-- START --

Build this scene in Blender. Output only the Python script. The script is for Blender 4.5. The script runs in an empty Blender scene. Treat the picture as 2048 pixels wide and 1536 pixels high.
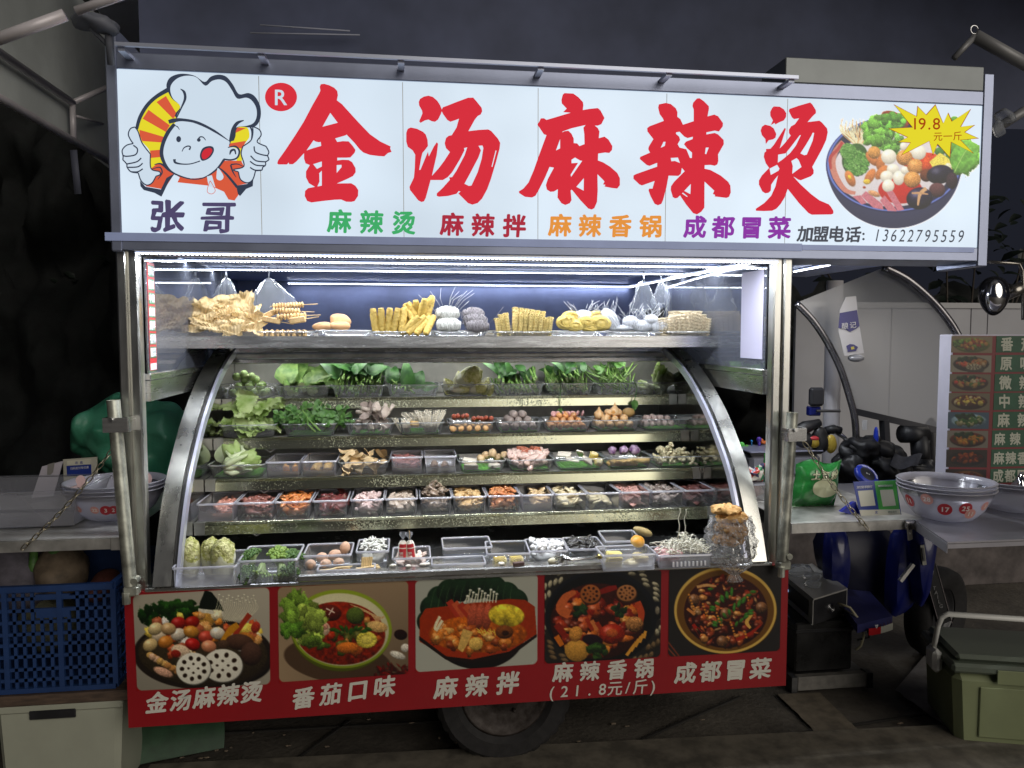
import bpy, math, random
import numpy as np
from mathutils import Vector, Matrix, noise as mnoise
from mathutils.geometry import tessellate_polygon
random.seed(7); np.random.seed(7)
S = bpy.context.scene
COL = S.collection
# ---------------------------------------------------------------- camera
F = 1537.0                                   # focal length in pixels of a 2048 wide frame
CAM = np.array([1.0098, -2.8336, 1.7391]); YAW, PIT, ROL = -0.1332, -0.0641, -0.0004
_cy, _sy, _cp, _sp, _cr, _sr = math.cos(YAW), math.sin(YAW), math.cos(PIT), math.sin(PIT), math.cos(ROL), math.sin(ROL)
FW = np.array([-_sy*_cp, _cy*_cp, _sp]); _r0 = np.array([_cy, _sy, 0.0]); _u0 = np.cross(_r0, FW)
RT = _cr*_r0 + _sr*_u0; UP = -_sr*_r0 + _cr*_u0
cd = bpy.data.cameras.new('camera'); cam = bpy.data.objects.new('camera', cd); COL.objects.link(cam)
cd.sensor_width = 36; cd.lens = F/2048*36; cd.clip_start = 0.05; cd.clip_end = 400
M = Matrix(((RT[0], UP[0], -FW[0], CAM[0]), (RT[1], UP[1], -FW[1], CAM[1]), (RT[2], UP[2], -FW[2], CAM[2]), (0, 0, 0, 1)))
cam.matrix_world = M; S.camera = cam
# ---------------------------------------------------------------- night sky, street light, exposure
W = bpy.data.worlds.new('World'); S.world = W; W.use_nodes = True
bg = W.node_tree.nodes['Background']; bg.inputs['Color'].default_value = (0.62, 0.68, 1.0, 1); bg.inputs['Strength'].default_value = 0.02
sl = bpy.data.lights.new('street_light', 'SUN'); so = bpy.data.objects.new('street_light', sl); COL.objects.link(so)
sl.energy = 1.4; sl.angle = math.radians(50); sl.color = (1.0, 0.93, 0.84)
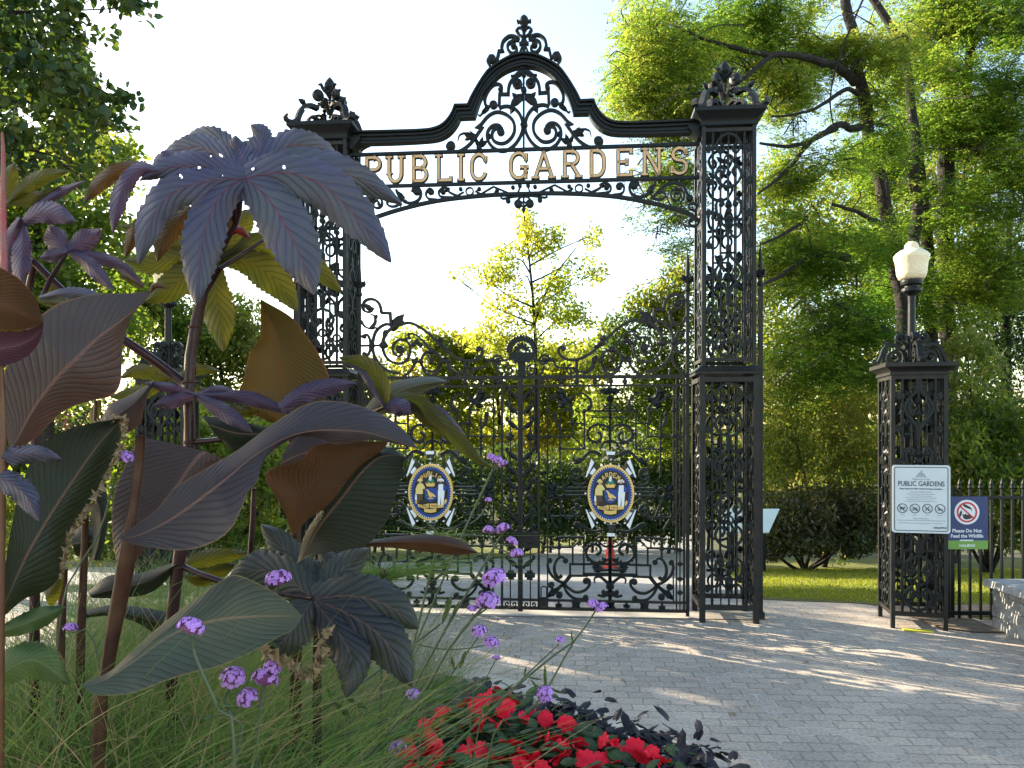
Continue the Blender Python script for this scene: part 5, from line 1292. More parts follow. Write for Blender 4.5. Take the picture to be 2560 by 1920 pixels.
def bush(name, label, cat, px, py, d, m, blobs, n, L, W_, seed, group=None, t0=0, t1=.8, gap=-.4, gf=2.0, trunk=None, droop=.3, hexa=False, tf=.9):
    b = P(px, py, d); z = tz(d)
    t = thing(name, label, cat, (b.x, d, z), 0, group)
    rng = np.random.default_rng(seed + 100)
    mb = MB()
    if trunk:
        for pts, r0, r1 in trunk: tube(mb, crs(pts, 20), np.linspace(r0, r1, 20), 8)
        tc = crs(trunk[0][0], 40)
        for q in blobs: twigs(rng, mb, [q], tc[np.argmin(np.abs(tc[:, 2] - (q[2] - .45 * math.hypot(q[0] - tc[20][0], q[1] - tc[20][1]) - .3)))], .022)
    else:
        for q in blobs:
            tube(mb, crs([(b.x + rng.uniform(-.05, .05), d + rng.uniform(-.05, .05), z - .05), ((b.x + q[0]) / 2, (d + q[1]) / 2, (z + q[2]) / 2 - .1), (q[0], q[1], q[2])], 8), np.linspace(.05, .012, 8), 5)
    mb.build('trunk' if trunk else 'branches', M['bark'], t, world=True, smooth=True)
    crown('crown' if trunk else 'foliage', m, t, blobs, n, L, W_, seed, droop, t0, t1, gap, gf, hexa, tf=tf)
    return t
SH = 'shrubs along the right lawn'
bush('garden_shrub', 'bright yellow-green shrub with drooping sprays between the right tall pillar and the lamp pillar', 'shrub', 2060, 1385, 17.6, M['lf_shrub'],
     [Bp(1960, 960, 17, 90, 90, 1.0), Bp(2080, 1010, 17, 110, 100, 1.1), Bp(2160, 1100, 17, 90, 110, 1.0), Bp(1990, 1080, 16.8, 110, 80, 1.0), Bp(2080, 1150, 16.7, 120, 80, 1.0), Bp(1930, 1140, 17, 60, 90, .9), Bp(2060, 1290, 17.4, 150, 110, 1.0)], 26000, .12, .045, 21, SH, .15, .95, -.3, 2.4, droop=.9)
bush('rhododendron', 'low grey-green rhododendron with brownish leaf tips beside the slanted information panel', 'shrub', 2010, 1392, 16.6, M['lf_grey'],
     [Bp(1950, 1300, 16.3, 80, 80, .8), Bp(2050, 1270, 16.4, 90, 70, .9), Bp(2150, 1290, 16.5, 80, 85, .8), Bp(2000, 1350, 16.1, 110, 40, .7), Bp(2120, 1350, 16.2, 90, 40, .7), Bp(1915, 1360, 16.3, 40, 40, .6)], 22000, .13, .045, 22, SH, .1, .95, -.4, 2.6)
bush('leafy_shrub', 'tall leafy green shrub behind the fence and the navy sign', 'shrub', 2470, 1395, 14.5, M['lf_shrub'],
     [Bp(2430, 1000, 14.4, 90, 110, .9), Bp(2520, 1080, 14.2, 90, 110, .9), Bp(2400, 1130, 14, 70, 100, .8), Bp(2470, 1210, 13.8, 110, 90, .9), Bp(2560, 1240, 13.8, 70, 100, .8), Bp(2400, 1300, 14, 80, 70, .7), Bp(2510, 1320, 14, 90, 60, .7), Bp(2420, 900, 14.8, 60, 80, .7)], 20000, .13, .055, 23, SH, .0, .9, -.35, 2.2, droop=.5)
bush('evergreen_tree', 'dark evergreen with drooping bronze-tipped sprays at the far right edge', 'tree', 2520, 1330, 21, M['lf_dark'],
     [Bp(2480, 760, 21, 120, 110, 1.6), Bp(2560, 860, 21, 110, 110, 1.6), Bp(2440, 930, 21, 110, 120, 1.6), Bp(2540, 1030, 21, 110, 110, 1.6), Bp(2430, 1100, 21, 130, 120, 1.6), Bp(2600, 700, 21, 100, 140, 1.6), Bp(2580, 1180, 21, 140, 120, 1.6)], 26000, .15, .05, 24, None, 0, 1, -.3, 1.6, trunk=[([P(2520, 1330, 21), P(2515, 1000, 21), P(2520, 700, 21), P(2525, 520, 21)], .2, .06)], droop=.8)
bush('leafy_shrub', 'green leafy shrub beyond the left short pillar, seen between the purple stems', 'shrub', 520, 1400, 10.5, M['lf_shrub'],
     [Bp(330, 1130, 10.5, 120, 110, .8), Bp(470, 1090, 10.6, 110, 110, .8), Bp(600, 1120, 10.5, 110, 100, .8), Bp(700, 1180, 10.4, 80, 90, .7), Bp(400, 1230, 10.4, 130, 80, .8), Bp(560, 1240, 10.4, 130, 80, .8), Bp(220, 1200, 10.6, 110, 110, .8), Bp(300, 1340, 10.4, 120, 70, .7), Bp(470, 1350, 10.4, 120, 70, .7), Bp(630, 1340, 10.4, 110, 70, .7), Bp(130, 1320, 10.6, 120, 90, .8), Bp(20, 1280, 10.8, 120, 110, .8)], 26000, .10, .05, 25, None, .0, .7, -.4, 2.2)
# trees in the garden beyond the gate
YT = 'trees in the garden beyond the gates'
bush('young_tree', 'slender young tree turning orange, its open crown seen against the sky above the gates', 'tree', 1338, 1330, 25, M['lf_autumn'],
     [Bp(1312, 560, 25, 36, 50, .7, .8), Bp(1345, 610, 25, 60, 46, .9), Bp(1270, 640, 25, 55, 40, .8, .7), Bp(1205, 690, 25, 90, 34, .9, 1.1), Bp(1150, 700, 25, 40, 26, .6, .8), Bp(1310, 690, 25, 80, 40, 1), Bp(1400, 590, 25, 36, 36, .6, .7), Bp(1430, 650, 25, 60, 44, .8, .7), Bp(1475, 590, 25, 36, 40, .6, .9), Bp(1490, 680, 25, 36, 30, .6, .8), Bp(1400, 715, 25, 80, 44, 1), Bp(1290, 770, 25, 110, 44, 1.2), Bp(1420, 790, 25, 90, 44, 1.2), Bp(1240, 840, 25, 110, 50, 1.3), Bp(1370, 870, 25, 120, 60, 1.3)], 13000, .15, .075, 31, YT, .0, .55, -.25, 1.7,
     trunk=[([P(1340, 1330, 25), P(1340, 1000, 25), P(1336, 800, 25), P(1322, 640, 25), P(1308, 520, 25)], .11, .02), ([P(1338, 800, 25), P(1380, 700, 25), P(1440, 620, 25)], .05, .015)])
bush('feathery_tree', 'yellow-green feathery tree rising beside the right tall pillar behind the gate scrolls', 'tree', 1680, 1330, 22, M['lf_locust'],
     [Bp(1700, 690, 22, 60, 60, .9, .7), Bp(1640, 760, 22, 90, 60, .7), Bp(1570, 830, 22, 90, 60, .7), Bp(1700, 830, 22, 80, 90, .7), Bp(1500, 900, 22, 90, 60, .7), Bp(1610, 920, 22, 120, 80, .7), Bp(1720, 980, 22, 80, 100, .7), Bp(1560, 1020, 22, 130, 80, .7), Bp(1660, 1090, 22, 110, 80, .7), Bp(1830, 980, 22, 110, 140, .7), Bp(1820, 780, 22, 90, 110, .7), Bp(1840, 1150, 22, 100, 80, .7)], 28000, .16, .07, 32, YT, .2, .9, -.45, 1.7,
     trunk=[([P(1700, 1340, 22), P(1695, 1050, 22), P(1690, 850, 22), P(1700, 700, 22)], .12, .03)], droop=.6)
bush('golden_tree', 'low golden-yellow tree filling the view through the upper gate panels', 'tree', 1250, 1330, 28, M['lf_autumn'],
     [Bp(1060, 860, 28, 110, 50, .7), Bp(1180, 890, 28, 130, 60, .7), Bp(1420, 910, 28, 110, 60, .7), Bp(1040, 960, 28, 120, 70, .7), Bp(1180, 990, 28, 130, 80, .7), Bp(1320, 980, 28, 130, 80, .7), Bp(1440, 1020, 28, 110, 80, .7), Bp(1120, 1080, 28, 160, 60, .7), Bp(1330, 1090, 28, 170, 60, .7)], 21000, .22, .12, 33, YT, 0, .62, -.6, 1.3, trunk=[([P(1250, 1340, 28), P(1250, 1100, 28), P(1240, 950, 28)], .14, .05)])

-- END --

Exercise requirements:
Copy out every line that includes the word "scene".

Finished answer:
Build this scene in Blender. Output only the Python script. The script is for Blender 4.5. The script runs in an empty Blender scene. Treat the picture as 2048 pixels wide and 1536 pixels high.
S = bpy.context.scene
Continue the Blender Python script for this scene: part 5, from line 1292. More parts follow. Write for Blender 4.5. Take the picture to be 2560 by 1920 pixels.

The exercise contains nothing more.